Gefährlich wird es, wenn aus diesen Bildern endgültig Feindbilder werden, wenn sie eingesetzt werden, um aufzuhetzen und zu manipulieren. Brandgefährlich wird es, wenn für diese Bilder Religionen verantwortlich gemacht werden.
Du sollst dir kein Bild machen, sagt die Bibel - die Tora und der Koran. Denn: Ein Bildnis machen – das heißt, dass man jemanden festlegen möchte. In einer Bilder-Falle festgelegt verliert der Mensch seine Freiheit, seine Würde und sein Mensch-Sein.

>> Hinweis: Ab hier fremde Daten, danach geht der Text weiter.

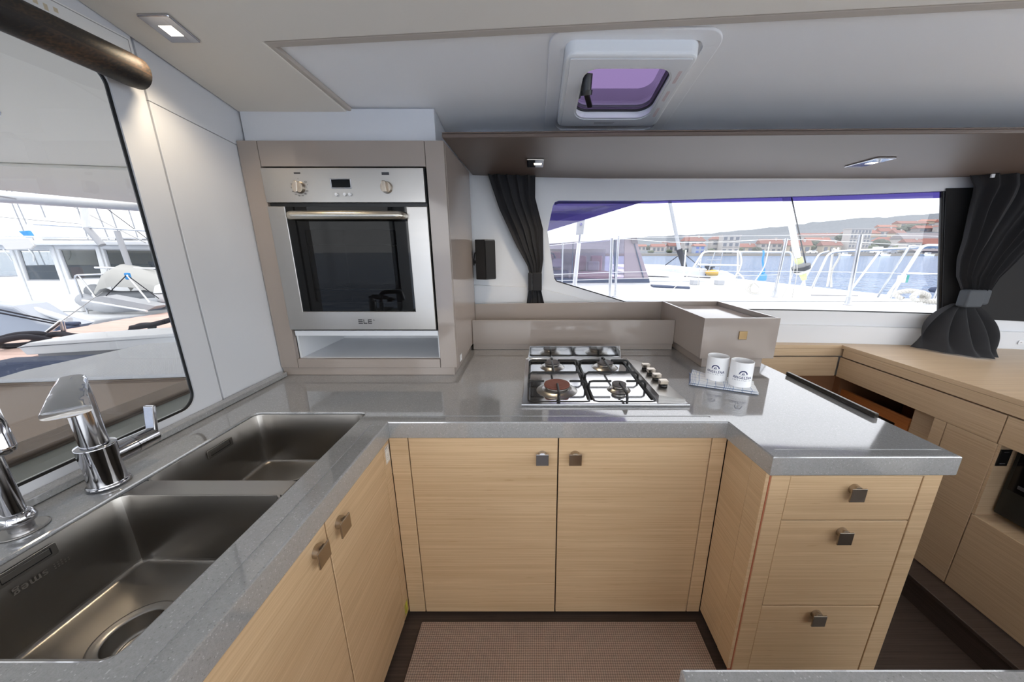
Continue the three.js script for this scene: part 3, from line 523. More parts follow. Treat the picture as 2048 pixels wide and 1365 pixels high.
// ------------------------------------------------------------ hob
{
  const Y = 0.8605;
  const t = new Thing('gas_hob', 'polished steel gas hob with four burners set in the grey worktop', 'hob', [0.22, 0.86, -1.36]);
  t.part('tray', [prism([[-0.04, -1.64], [0.478, -1.64], [0.556, -1.112], [-0.043, -1.112]], 'y', Y, Y + 0.012, [rrect(-0.022, -1.615, 0.447, -1.14, 0.012)], 0.004), prism([[-0.03, -1.63], [0.455, -1.63], [0.455, -1.125], [-0.03, -1.125]], 'y', Y + 0.0005, Y + 0.005)], M.hob);
  t.part('control_strip', (() => { // a raised wedge with its face tilted away from the burners
    const g = prism([[0.452, -1.585], [0.520, -1.545], [0.548, -1.135], [0.456, -1.148]], 'y', 0, 0.02, [], 0.003); const p = g.attributes.position;
    for (let i = 0; i < p.count; i++) { const x = p.getX(i); if (p.getY(i) > 0.01) p.setY(i, 0.024 - (x - 0.452) * 0.11); p.setY(i, p.getY(i) + Y + 0.006); } g.computeVertexNormals(); return g;
  })(), M.steel);
  for (const [x, z] of [[0.499, -1.437], [0.501, -1.374], [0.504, -1.312], [0.505, -1.243]]) {
    const k = t.part('knob', lathe([[0.0005, 0.884], [0.0165, 0.884], [0.0165, 0.892], [0.0145, 0.8965], [0.0005, 0.897]], x, 0, z, 24), M.black);
    t.part('knob_cap', prism(rrect(x - 0.0165, z - 0.013, x + 0.0165, z + 0.013, 0.003), 'y', 0.8972, 0.913, [], 0.002), M.nickel, k);
  }
  for (const [x, z, r, m] of [[0.092, -1.252, 0.051, M.burnerRed], [0.337, -1.256, 0.028, M.burner], [0.088, -1.528, 0.036, M.burner], [0.336, -1.524, 0.038, M.burner]]) {
    const b = t.part('burner', lathe([[r * 1.5 + 0.004, Y + 0.0055], [r * 1.48, Y + 0.009], [r * 1.22, Y + 0.0145], [r * 1.08, Y + 0.0145], [r * 0.9, Y + 0.009], [r * 0.88, Y + 0.011], [r * 0.9, Y + 0.019], [r * 0.96, Y + 0.0205], [r * 0.98, Y + 0.026], [0.0005, Y + 0.0265]], x, 0, z), M.steel);
    t.part('burner_cap', lathe([[r * 0.97, Y + 0.0268], [r * 1.0, Y + 0.030], [r * 0.97, Y + 0.0335], [r * 0.62, Y + 0.034], [r * 0.58, Y + 0.0325], [r * 0.52, Y + 0.034], [0.0005, Y + 0.034]], x, 0, z), m, b);
  }
  const R = 0.0052, yg = 0.888, yf = 0.870;
  const grate = (x0, x1, z0, z1, bx0, bx1) => {
    const zm = (z0 + z1) / 2, g = [];
    g.push(pipe([[x0, yf, z0], [x1, yf, z0], [x1, yf, z1], [x0, yf, z1]], R, 0.014, 8, 0.02, true));
    const up = (ax, az, dx, dz, L) => g.push(pipe([[ax, yf, az], [ax, yg + 0.012, az], [ax + dx * L, yg + 0.012, az + dz * L]], R * 0.92, 0.012, 8));
    const [bA, bB] = [bx0, bx1];                                     // front and back burner (x, z, gap)
    for (const [bxx, bz, gp] of [bA, bB]) { up(x0, bz, 1, 0, bxx - x0 - gp); up(x1, bz, -1, 0, x1 - bxx - gp); }
    up(bA[0], z1, 0, -1, z1 - bA[1] - bA[2] * 0.6); up(bB[0], z0, 0, 1, bB[1] - z0 - bB[2] * 0.6);
    g.push(pipe([[x0, yf, zm], [x0, yg + 0.012, zm], [x1, yg + 0.012, zm], [x1, yf, zm]], R * 0.92, 0.012, 8));
    g.push(rod([bB[0], yg + 0.012, zm], [bB[0] - 0.004, yg + 0.013, bB[1] + 0.012], R * 0.9, R * 0.9, 8));
    return g;
  };
  t.part('pan_support', grate(-0.018, 0.205, -1.592, -1.132, [0.092, -1.262, 0.054], [0.088, -1.528, 0.03]), M.iron);
  t.part('pan_support', grate(0.219, 0.442, -1.592, -1.132, [0.337, -1.262, 0.033], [0.336, -1.524, 0.03]), M.iron);
  const lid = prism([[-0.028, 0.872], [0.441, 0.872], [0.432, 0.936], [-0.018, 0.936]], 'z', -1.648, -1.643, [], 0.0015); t.part('splash_lid', [lid, bx(-0.04, 0.45, 0.869, 0.8745, -1.642, -1.63, 0.002), rod([-0.03, 0.874, -1.642], [0.44, 0.874, -1.642], 0.005)], M.hob);
}
// ------------------------------------------------------------ taupe trough and box behind the hob
{
  const t = new Thing('storage_trough', 'long open taupe trough along the hull side behind the hob', 'storage trough', [0.22, 0.86, -1.9]);
  t.part('front_panel', bx(-0.335, 0.774, 0.896, 1.03, -1.842, -1.828, 0.001), M.taupe);
  t.part('base_strip', bx(-0.335, 0.774, 0.861, 0.8955, -1.852, -1.838), M.taupe);
  t.part('back_panel', prism([[-0.335, -1.945], [0.774, -2.05], [0.774, -2.062], [-0.335, -1.957]], 'y', 0.88, 1.1, [], 0.001), M.taupe);
  t.part('bottom_panel', prism([[-0.335, -1.943], [-0.335, -1.843], [0.774, -1.843], [0.774, -2.048]], 'y', 0.885, 0.894), M.taupe);
}
{
  const t = new Thing('storage_box', 'glossy taupe box unit with inset lid behind the two mugs', 'storage box', [0.95, 0.86, -1.8]);
  const x0 = 0.776, x1 = 1.12, z0 = -2.06, z1 = -1.52, y0 = 0.91, y1 = 1.102;
  const fr = t.part('front_panel', bx(x0, x1, y0, y1, z1 - 0.015, z1, 0.001), M.taupe);
  t.part('side_panel', bx(x0, x0 + 0.013, y0, y1, z0, z1 - 0.0155, 0.001), M.taupe); t.part('side_panel', bx(x1 - 0.013, x1, y0, y1, z0, z1 - 0.0155, 0.001), M.taupe);
  t.part('back_panel', bx(x0 + 0.0135, x1 - 0.0135, y0, y1, z0, z0 + 0.013, 0.001), M.taupe);
  t.part('lid', bx(x0 + 0.015, x1 - 0.015, 1.066, 1.078, z0 + 0.015, z1 - 0.017, 0.001), M.taupe, null, 'inset lid panel');
  t.part('base', bx(0.8, 1.085, 0.861, 0.909, -2.02, -1.545), M.taupe);
  t.part('latch', [bx(0.94, 0.977, 1.003, 1.042, z1 + 0.0005, z1 + 0.006, 0.0015)], std(hex(176, 150, 112), 0.22, 1), fr, 'square brass-toned latch');
}
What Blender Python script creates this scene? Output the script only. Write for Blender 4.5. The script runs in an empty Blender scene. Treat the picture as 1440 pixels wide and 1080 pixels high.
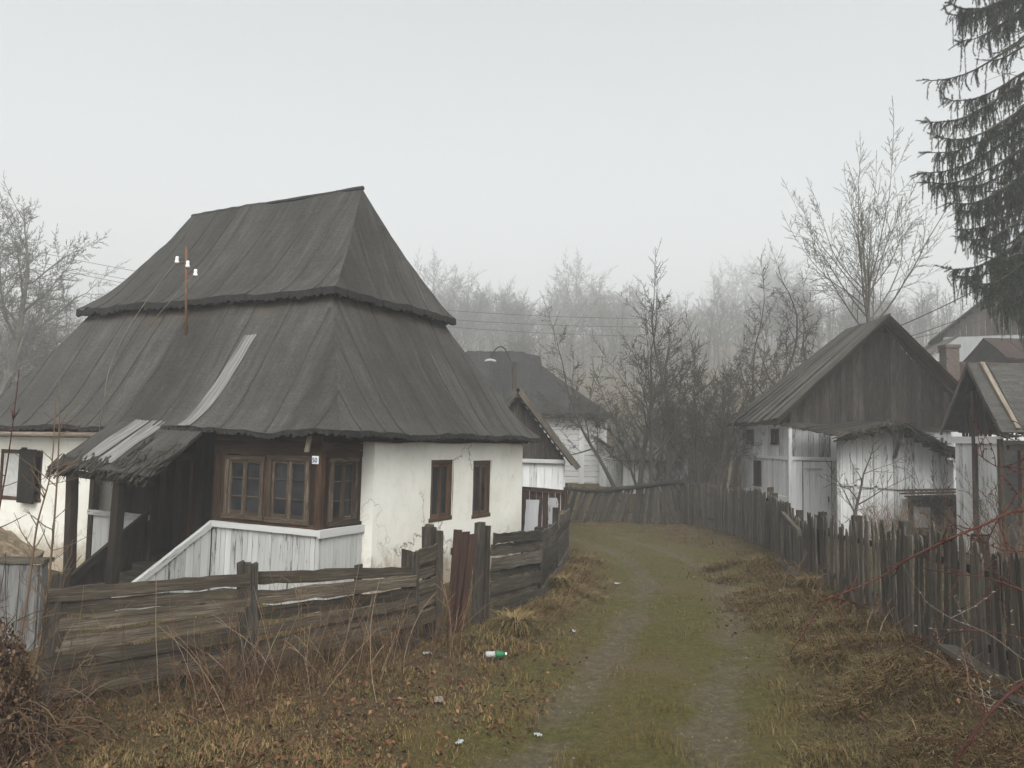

Morgen ist Volkstrauertag, der Tag, der daran erinnern soll, dass einst Kriege daraus entstanden sind aus diesem „sich ein Bildnis machen“. Ein Tag, der dazu ermahnen soll, dass dies in Zukunft nie wieder geschehen soll. - Und das fängt schon im Kleinen an. Zwischen mir und meinem Nächsten. Du sollst dir kein Bildnis machen.
Lieber frei und offen und neugierig dem anderen gegenübertreten. So kann ich ihn verstehen. Viel besser.